### WHAT IS ASKED
Please retype the records below exactly, from the first line through the line containing "# dark hollow shrubs beyond the road bend", and leave out any pictures.

(Scene script records)
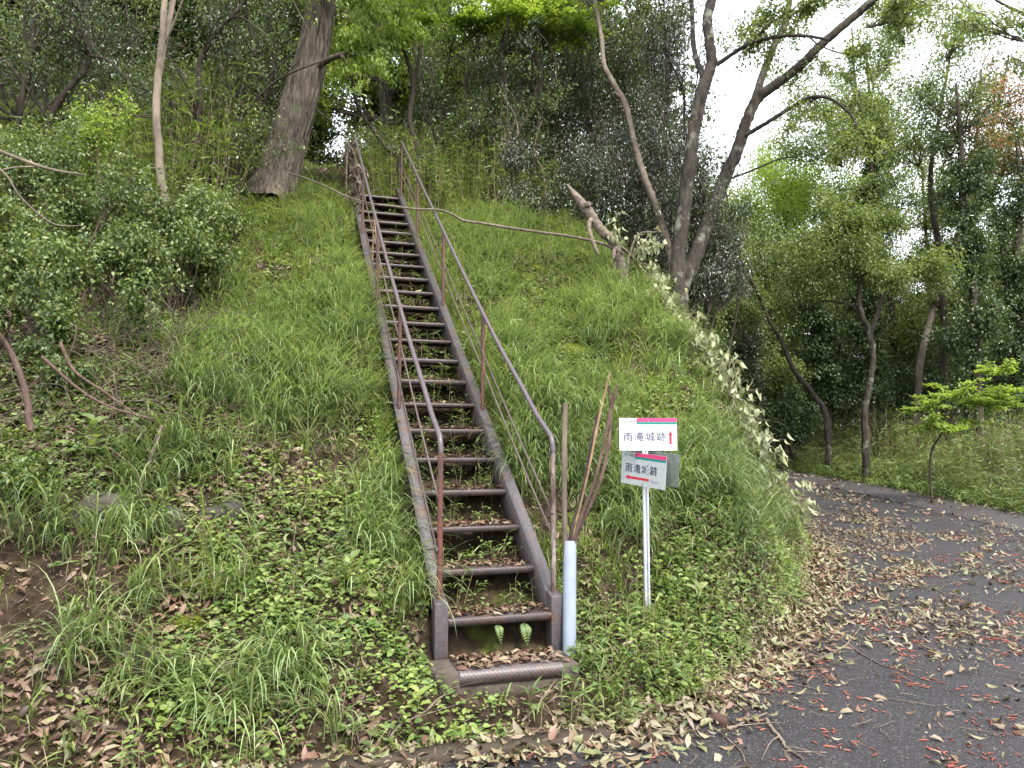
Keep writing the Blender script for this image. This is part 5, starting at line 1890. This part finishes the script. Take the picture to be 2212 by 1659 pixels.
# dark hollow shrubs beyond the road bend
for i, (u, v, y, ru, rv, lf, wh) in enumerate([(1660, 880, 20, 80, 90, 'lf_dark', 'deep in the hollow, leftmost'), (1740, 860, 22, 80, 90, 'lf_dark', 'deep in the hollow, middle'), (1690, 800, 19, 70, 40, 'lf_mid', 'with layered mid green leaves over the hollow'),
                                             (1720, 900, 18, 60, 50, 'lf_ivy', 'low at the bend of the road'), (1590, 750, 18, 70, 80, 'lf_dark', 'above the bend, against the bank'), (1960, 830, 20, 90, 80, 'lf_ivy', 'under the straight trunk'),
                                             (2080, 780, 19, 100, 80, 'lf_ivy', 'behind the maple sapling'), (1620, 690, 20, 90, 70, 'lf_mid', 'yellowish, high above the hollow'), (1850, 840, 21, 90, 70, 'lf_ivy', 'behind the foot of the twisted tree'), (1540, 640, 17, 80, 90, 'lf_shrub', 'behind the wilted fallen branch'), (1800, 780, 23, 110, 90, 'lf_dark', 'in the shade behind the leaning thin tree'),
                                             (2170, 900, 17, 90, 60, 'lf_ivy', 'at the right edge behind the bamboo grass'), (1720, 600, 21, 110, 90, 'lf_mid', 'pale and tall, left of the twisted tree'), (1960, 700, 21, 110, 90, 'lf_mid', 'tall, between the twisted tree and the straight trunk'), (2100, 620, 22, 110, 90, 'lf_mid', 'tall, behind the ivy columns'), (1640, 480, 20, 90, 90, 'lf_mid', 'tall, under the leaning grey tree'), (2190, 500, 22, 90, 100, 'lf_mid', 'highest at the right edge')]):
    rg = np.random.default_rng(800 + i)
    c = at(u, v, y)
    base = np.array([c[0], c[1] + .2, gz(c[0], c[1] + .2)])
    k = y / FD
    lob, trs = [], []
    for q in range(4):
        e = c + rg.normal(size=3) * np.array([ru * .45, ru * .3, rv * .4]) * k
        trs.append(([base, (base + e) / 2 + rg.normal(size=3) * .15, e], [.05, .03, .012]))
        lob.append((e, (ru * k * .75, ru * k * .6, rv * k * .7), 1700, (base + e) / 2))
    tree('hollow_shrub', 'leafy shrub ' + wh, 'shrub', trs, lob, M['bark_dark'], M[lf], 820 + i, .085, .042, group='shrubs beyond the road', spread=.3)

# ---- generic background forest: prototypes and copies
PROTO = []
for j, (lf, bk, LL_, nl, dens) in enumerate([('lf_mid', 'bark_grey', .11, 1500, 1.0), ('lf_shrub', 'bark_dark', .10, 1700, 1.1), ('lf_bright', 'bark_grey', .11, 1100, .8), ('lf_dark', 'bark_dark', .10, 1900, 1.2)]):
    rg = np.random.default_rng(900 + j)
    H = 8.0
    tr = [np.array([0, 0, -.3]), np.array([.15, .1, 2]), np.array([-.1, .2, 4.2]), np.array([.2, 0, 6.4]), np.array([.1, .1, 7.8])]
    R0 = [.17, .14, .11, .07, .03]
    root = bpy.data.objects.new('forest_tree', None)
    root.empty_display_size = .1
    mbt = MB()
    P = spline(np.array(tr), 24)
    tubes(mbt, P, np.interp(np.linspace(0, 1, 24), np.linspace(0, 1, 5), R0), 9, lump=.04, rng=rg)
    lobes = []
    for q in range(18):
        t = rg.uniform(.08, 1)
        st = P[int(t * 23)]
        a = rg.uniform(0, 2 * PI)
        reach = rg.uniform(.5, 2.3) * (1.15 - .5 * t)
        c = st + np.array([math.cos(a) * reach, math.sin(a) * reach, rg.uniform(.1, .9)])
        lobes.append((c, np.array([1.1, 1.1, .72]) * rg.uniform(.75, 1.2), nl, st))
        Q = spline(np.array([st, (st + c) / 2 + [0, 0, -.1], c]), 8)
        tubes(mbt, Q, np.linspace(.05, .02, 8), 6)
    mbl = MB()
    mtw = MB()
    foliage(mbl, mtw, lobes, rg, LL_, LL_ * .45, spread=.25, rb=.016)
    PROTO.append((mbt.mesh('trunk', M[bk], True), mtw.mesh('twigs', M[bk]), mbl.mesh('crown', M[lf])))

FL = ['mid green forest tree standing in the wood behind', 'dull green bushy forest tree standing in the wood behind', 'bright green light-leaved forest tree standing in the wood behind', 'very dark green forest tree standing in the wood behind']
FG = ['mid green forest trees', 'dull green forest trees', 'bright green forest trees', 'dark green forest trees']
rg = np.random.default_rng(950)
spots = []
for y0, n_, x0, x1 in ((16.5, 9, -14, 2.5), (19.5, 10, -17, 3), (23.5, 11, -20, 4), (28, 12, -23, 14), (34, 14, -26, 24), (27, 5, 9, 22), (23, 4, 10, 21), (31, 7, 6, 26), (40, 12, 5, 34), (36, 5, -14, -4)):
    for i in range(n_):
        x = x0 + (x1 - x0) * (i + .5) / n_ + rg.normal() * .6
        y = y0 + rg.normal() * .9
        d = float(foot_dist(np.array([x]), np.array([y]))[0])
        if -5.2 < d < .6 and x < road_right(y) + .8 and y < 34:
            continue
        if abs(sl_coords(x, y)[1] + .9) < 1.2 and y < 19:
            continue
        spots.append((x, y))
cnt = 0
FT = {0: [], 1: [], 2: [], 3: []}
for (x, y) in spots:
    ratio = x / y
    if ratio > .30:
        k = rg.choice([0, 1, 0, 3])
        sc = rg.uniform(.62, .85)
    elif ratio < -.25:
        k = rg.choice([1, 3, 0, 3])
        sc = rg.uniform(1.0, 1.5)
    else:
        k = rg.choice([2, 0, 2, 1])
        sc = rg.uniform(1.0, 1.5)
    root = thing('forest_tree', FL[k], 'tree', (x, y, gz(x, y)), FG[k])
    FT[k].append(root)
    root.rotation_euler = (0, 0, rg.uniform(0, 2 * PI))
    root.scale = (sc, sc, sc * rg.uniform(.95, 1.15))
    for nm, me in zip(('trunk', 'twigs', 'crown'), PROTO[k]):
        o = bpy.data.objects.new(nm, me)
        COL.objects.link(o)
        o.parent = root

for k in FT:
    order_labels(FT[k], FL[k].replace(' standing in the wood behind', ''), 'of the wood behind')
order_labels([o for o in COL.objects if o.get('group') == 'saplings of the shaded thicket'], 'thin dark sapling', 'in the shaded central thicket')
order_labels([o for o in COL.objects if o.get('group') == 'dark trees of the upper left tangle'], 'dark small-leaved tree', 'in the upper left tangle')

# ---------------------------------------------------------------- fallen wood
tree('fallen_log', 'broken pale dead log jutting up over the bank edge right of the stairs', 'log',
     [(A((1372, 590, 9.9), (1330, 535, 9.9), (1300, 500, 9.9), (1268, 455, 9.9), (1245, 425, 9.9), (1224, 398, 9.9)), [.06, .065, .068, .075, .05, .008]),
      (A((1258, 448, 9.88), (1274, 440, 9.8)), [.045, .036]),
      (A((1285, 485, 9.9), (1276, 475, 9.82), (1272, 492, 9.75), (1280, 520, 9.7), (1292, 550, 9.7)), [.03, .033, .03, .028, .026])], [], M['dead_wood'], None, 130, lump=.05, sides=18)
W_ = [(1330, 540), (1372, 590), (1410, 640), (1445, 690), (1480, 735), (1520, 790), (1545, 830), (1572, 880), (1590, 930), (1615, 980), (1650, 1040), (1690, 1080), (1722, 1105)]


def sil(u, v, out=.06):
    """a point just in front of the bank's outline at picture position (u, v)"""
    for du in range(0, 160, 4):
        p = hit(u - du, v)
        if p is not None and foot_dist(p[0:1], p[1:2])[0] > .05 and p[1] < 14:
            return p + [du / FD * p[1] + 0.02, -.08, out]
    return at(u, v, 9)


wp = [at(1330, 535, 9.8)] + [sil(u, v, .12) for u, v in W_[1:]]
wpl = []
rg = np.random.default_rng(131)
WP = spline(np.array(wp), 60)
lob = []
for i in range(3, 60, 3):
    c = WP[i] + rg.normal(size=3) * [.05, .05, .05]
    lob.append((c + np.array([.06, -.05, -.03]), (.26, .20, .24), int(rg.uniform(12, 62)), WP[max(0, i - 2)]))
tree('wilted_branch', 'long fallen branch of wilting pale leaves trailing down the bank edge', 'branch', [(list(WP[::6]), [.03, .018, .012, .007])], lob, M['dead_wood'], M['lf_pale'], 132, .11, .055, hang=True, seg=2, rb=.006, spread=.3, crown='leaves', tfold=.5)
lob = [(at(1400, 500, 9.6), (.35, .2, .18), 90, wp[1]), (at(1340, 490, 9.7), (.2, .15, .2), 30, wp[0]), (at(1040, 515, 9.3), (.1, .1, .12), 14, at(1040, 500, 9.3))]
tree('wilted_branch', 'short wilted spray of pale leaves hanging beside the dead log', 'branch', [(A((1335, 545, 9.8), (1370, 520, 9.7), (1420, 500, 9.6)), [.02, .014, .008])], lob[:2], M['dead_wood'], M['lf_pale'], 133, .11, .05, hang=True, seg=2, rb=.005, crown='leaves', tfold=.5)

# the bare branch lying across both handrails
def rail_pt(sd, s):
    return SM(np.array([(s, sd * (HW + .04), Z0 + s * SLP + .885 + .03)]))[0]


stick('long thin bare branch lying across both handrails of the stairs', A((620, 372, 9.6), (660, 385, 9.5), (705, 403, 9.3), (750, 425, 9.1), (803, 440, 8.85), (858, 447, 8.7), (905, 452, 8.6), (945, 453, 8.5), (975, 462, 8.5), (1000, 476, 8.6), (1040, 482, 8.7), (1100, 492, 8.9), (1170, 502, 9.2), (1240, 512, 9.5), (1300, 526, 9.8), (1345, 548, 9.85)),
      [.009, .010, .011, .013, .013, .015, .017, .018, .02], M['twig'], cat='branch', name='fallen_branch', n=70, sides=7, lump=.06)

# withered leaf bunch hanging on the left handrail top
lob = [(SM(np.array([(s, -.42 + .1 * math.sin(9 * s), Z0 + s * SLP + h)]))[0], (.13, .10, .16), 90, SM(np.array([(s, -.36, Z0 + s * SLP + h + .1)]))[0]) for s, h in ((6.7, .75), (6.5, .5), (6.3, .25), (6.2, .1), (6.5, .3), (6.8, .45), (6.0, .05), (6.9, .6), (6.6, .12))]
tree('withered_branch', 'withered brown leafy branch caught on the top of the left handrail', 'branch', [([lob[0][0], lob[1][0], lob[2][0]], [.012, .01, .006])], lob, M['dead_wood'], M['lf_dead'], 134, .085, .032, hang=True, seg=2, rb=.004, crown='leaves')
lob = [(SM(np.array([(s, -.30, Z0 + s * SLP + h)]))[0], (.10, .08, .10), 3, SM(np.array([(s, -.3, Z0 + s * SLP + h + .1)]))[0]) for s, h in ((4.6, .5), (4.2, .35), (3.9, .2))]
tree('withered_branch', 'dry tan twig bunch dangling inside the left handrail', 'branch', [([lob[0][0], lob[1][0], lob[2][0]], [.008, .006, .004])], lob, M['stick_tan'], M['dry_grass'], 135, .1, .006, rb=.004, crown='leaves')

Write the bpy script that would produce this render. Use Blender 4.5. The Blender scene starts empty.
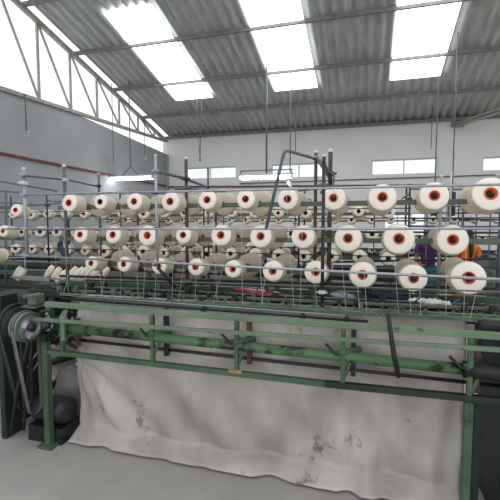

### RESPONSE TO THE EXERCISE
Keep writing the Blender script for this image. This is part 5, starting at line 1890. This part finishes the script. Take the picture to be 2212 by 1659 pixels.
# dark hollow shrubs beyond the road bend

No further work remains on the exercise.